There are some people in this world who want to do evil because it is evil. They willfully rebel against the counsels of God. They realize the opportunity to make themselves their own god and they take it. Hurting people can be fun, and exciting, and empowering. Realizing this, they take the bull by the horns and make the world all about themselves. They are lions and they know it. This need not imply criminal behavior. There are people in this category who would never do something illegal. For them the law, and staying within it's bounds, is a form of self-preservation, and they are happy to abide by society's laws, but they refuse the rule of a higher MORAL order. They define right and wrong for themselves within certain legal limits. Of course, there are plenty in the criminal element who fit this mold as well. They seek a kind of godhood that transcends all of society's boundaries. They refuse any limit on their behavior on the principle that they want what they want. In either case, evil is embraced.
However, this person is the rarity. Far more prevalent, and we all do this to some degree, is the sinner who seeks to have his sin justified in some way, shape or form. Either the sin is mitigated in one's own mind, by comparing oneself to others, or even worse the sin is given the justification of divine mandate in one's own mine. One projects one's sinful ways onto God. In either case, the result is making oneself one's own god, just as the first case, but it is hidden behind the mask of the true God. One pretends one's idol is really Yahweh. In the case of justification by comparison, one takes the place of God and makes a final pronouncement upon what is just or is not just in this world. What I do is okay, because what that other person does is worse. But how can one know that? This is the real judgment Jesus warned us against. Everything is a moral calculation, I do this much knowing that this other person does a little more, or really just pretending to know that. I become all-knowing judge of everyone else, while I myself wallow in my sin. Worse than this, I will attribute my judging to God. I have to, for if I allowed myself to admit that I am doing the judging myself, my own sinfulness and limitedness would be on display for all to see. I know the mind of God, says the sinner, and God has judged me 'not as bad' as everyone else.
In the more dangerous case of doing evil and calling it good, I simply seek out justifications for my moral judgments, and having made a case I claim to be rational and reasonable, I attribute my rationalizations and 'reasons' to God. Oh and how many people worship their own simply little moral system as if it is the very image of divine justice and judgment. Surely this is the foundation of all religious radicalism, hate and evil. I create a particular God that justifies my actions, that stands on my side against all others, and that holds the values that seem, to me, to be most dear. This is the worse kind of idolatry, for it is really self-idolatry.
Which is worse? In the latter cases, where justification or amelioration is sought by attribution of one's own perspective to God, there is a subtle recognition that what one is doing is, in fact, sinful.
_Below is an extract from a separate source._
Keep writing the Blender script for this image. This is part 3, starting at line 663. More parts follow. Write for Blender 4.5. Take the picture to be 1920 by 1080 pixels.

For one realizes at least on some unconscious or unrecognized level that what one is doing is wrong, or else why seek the outside justification? If it were not wrong, then one could just be like the first person who embraces rebellion without question. In fact, the need to seek a divine perspective for one's own evil is proof that humans are not TOTALLY depraved in the Calvinist sense. For if they were, no pretense would be necessary. We could wallow in our crapulence out in the open. But no, we know that it is not okay to form our own moral world and so we must attribute that world to God, even if that attribution is itself idolatrous.
Yet this hiding behind the cloak of the divine is much harder to fight against. Foolishness and willful ignorance are in some ways more dangerous than outright evil. Dietrich Bonhoeffer argued this in a devastatingly successful way in his Christmas Letter AFTER TEN YEARS, a must-read. Since the person really believes that their judgments and justifications come from God, since they believe God is on their side, it is much harder to confront them with the truth of the True God, of Yahweh-Yeshua-Ruach Hakodesh (Father-Son-Holy Spirit). Their evil is well-hidden, and so shining the light of day on it is more difficult. And since they talk the right talk, it is sometimes harder for others to see their evil as well.
The self-deifier lets the light of day shine on his or her sins. We can see them for what they are. And indeed, there is something braver about saying 'yes, this is the way I am, deal with it'. The truth is that most people are about the same kind of scoundrel. We all are idolaters to one degree or another. Most of us take the avoidance way out, justifying and judging, as if we could leash El-Shaddai and force Him to be the slave to our own inner demons. The true repentant, who recognizes their sin and refuses to be okay with it, is a rare thing, and achieved by most of us for only moments. Few people really owe us anything. Yet we owe God everything. Most of our judging, and 'justice' and justifying are little more than plays at being god ourselves, all the while applying to THE God as the true source of our judging. Is honesty better or is it better to hate the sin within ourselves?